Recently I saw this interesting inequality problem from Singapore Math Olympiad 2016 (Open Section, Special Round), but I am not sure how to start, here it goes:
Real numbers $a,b,c$ are such that $0<a,b,c<\frac{1}{2}$ and $a+b+c=1.$ Prove that for all real numbers $x,y,z,$ we have $$abc(x+y+z)^2\geq a(1-2a)yz+b(1-2b)xz+c(1-2c)xy.$$
I have tried to use Rearrangement inequality but it doesn't really work, as it boils down to $3bc\geq 1-2a$ and this statement fails when $a=b=0.3, c=0.4.$ Any thoughts?
P.S. I would prefer hints instead of full solutions because this will serve as one of my preparatory exercises before I go for the exact same competition mentioned above later in June this year. Also, this is my first time using this platform, happy to learn from you guys. :)
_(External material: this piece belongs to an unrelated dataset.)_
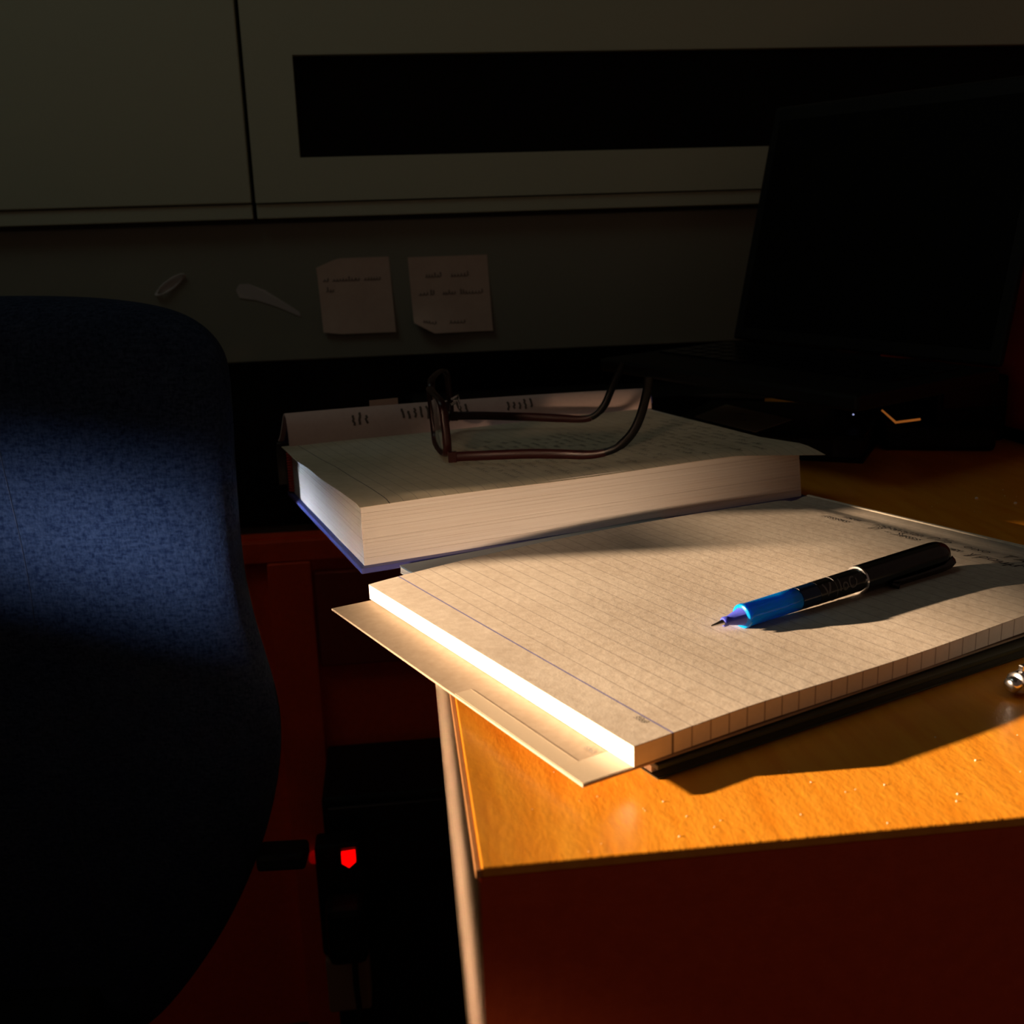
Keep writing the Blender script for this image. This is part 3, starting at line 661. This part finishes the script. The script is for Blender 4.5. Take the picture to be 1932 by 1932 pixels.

$a+b-c=1-2c>0$, $a+c-b>0$ and $b+c-a>0$,
which says that $a$, $b$ and $c$ they are sides-lengths of a triangle and we need to prove that $$abc(x+y+z)^2\geq(a+b+c)(a(b+c-a)yz+b(a+c-b)xz+c(a+b-c)xy)$$ or $$(x+y+z)^2\geq\frac{(b+c)^2-a^2}{bc}\cdot yz+\frac{(a+c)^2-b^2}{ac}\cdot xz+\frac{(a+b)^2-c^2}{ab}\cdot xy$$ or $$x^2+y^2+z^2\geq2yz\cos\alpha+2xz\cos\beta+2xy\cos\gamma.$$ Now, let $Z\in AB$, $X\in BC$ and $Y\in CA$, such that $\vec{AZ}=\frac{z}{c}\vec{AB},$ $\vec{BX}=\frac{x}{a}\vec{BC}$ and $\vec{CY}=\frac{y}{b}\vec{CA}.$ Thus, the last inequality it's just $$\left(\vec{AZ}+\vec{BX}+\vec{CY}\right)^2\geq0.$$ Done!